Quote Originally Posted by davidbfpo View Post
From the article:
"Prepare to shed a tear over the loss of revenue that eventual decriminalisation of narcotics could bring to the traffickers, large and small, and to the contractors who have been making good money building and running the new prisons.."
...and the loss of liquidity drug trafficking brings to the global economy; or the significant contribution to GDP narcotics production and trafficking brings to developing countries which far eclipses foreign aid received.

All of which is in part, and I hope I am wrong here, why we are not likely to see legalization anytime soon.

The following anecdote is a passage from the epilogue to retired Customs and DEA agent Robert Mazur’s book The Infiltrator: My Secret Life Inside the Dirty Banks Behind Pablo Escobar’s Medellin Cartel (New York: Little, Brown and Company, 2009). The book tells of Mazur’s undercover role as a money launderer in what would become Operation C-Chase, an incredibly successful undercover law enforcement operation in the late 1980’s.
The conversation is with an officer of the Latin American division to the infamous Bank of Credit and Commerce International which Mazur had successfully penetrated:
Regine’s nightclub, Miami
2:00 A.M., September 3, 1988


As our night on the town was coming to a close and Scotch had loosened Bilgrami’s tongue, he said, “Bob, do you know who the biggest money launderer is in the U.S.?”

“Who?” I shrugged, smiling.

“The Federal Reserve Bank. They are such hypocrites! They know that the Bank of the Republic in Bogota has a teller window known as the ‘the sinister window.’ Under Colombian rule, any citizen who has huge piles of cash can come to that window and anonymously exchange their U.S. dollars for Colombian pesos – no questions asked. This causes the central bank to accumulate palletloads of U.S. dollars that are shipped to the Federal Reserve and credited to the account of the Bank of the Republic—again, no questions asked. The people at the Federal Reserve aren’t idiots. They see this river of hundreds of millions in U.S. dollars being shipped to them from Colombia. They know what generates that cash. That’s drug money that has been smuggled from the U.S. and Europe to Colombia. The Federal Reserve takes that because its good economics for this country’s banking system. The Americans’ so-called War on Drugs is a sham.”

I was floored. If this was true, why were risking our lives?

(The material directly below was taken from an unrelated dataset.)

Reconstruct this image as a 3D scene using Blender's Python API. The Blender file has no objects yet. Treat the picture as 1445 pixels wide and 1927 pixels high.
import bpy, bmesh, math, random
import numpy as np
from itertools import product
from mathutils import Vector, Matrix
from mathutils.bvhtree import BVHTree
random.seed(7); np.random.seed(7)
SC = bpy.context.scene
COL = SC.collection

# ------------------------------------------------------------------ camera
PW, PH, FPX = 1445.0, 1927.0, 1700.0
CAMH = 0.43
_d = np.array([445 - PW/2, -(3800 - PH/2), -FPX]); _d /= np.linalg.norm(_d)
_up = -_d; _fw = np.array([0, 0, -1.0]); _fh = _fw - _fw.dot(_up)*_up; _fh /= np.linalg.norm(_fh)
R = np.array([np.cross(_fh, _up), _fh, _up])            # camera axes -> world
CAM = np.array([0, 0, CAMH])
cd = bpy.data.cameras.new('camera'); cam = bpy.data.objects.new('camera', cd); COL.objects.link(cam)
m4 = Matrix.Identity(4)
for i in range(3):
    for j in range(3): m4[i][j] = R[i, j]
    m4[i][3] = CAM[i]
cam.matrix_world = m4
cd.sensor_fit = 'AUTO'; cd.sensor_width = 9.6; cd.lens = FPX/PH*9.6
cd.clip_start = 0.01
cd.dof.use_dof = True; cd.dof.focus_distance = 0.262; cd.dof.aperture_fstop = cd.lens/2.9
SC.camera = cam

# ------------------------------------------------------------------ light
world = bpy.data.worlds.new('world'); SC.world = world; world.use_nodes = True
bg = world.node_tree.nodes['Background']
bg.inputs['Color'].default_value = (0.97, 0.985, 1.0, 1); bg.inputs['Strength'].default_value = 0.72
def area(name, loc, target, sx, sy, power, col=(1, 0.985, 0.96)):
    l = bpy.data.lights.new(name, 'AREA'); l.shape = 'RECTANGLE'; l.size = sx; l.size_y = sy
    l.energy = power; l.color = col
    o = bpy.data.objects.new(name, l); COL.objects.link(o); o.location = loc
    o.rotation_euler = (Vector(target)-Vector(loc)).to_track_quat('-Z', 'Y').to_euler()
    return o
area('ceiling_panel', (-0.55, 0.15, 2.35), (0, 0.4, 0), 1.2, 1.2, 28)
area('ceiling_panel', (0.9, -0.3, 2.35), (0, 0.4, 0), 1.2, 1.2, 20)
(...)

Later research confirmed Bilgrami’s claim, and I had never felt more betrayed. For the first time, I questioned whether we’d been naïve to think we could make a difference.

- Mazur, pp. 339-340
Now, I must say that this is the only part in this book where Mazur offers an opinion on the war on drugs; and it cannot speak for his overall assessment of it. Rather, I believe this passage illustrates the economic complexity, if not underlying hypocrisy of the war on drugs (at least in the 1980’s). I do not know if this loophole with the Federal Reserve still exists today.